TO PUT IT in the simplest and most "duh" of terms, bands should perform. But in Seattle, a city that's lauded as a breeding ground for compelling live music, a band that actually performs while playing for an audience is an increasingly rare entity. Which is why music fans should pay attention to Raft of Dead Monkeys. Music, bloody nurses, and a performance artist consuming a crate of bananas are what you might get with Raft, depending on the song, the whim, or just the plain circumstances of the day.

You're working on a concept album?

John Spalding: It's about a guy named Jimmy who grows up in a bad home and goes to college but doesn't know how to connect with anyone. He gets into drugs and drinking and gets crazy, [then] spirals, leaves college, and ends up in Las Vegas working in a restaurant, clean and sober.

Jeff: It's called Hot Pants College.

John: We have an EP waiting to come out, if anybody's interested. It's called Joey the Pig Fucker. It's a concept record about assholes.

I'm curious about why you're choosing such a seemingly asinine theme, because obviously no one's going to take something like Hot Pants College seriously.

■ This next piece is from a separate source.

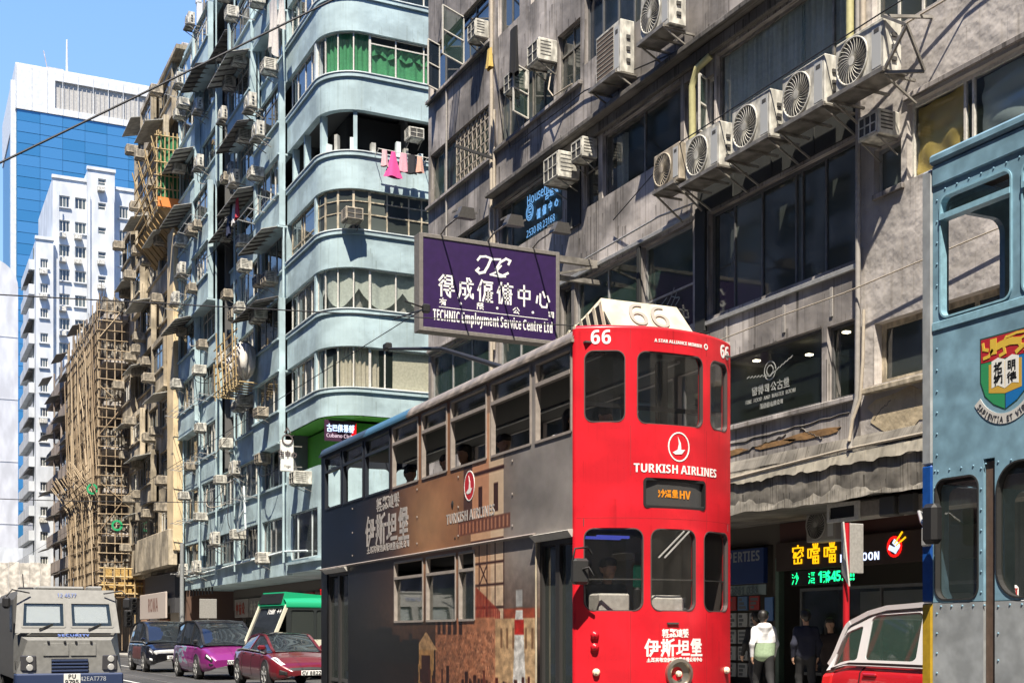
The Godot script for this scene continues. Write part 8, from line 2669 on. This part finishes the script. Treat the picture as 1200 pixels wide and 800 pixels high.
	var signs := [[-70.5, -67.5, lin(0.3, 0.28, 0.26)], [-67.3, -64.6, lin(0.2, 0.19, 0.18)], [-63.4, -60.6, lin(0.55, 0.42, 0.02)], [-60.3, -57.4, lin(0.22, 0.2, 0.22)], [-57.2, -55.6, lin(0.3, 0.02, 0.03)], [-55.3, -52.0, lin(0.12, 0.06, 0.05)], [-51.5, -48.0, lin(0.25, 0.22, 0.18)]]
	for q in signs:
		b = MB.new(); b.bbox(Vector3(16.8, 2.3, q[0]), Vector3(16.89, 3.3, q[1]), 0.01); var sg := put("shop_sign", b, mat(q[2], 0.5), t)
		b = MB.new()
		for k in 3: b.strokes(CH[["中", "有", "公"][k]], west(16.79), q[0] + 0.35 + k * 0.7, 2.5, 0.5, 0.6, 0.09, 0.0, 0.012)
		put("lettering", b, mat(lin(0.35, 0.05, 0.03) if q[2].g > 0.5 else lin(0.5, 0.48, 0.42), 0.5), sg)
		b = MB.new(); b.box(Vector3(17.36, 0.3, q[0] + 0.2), Vector3(17.39, 2.25, q[1] - 0.3)); put("shop_window", b, M.glass_b, t)
	for k in 9:
		b = MB.new(); b.bbox(Vector3(14.3, 3.45, -71.0 + k * 0.75), Vector3(14.34, 3.8, -70.75 + k * 0.75), 0.02); put("hanging_lamp", b, M.black, t)
	put("lettering", bent("Bonn", 0.5, west(16.78), -53.6, 3.1, 0.02, false, "Droid Serif"), glow(Color(0.9, 0.05, 0.08), 0.8), t)
	t = thing("shop_board", "pale shop board with brown letters under the ochre building", "sign", Vector3(13.6, 2.3, -77.5))
	b = MB.new(); b.bbox(Vector3(0, 0, -4.5), Vector3(0.1, 1.5, 4.0), 0.02); put("board", b, mat(lin(0.52, 0.45, 0.4), 0.6), t)
	put("lettering", bent("ROMA", 0.8, west(0.0), 0.0, 0.8, 0.005), mat(lin(0.2, 0.1, 0.08), 0.6), t)
	# shop under the scaffolding
	t = thing("shutter_shop", "old shop front with brown boards behind the lamp post", "shop", Vector3.ZERO)
	b = MB.new(); b.box(Vector3(14.6, 0.14, -87), Vector3(14.8, 5.0, -72.5)); b.box(Vector3(14.8, 0.14, -72.7), Vector3(20, 5.0, -72.5)); put("wall", b, mat(lin(0.12, 0.07, 0.05), 0.9), t)
	for k in 4:
		b = MB.new(); b.bbox(Vector3(14.4, 0.2, -86.5 + k * 3.4), Vector3(14.58, 2.3 + 0.9 * (k % 2), -84.0 + k * 3.4), 0.02); put("shop_sign", b, mat([lin(0.35, 0.2, 0.12), lin(0.45, 0.44, 0.42), lin(0.3, 0.12, 0.06), lin(0.5, 0.45, 0.38)][k], 0.6), t)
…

John: Of course. But everybody knows somebody like Jimmy, and it's ridiculous how a situation like his still evolves. It's kind of a mockery on pop culture. All the song titles are ridiculous.

Jeff: "Jimmy Crack Corn and I Don't Give a Fuck."

John: "John Rides the Cocaine Bronco."

Do you always perform with the nurses on stage with you, and do you consider them to be a part of the band?

Jeff: We do now, but as soon as Hot Pants College comes around, well, if they're not going to wear hot pants, then they're ousted. We definitely focus on aesthetics when we perform, because no one does that anymore. It's a package deal for us: the artwork, the sound -- it has to look and sound good. It's just kind of conceptual chaos.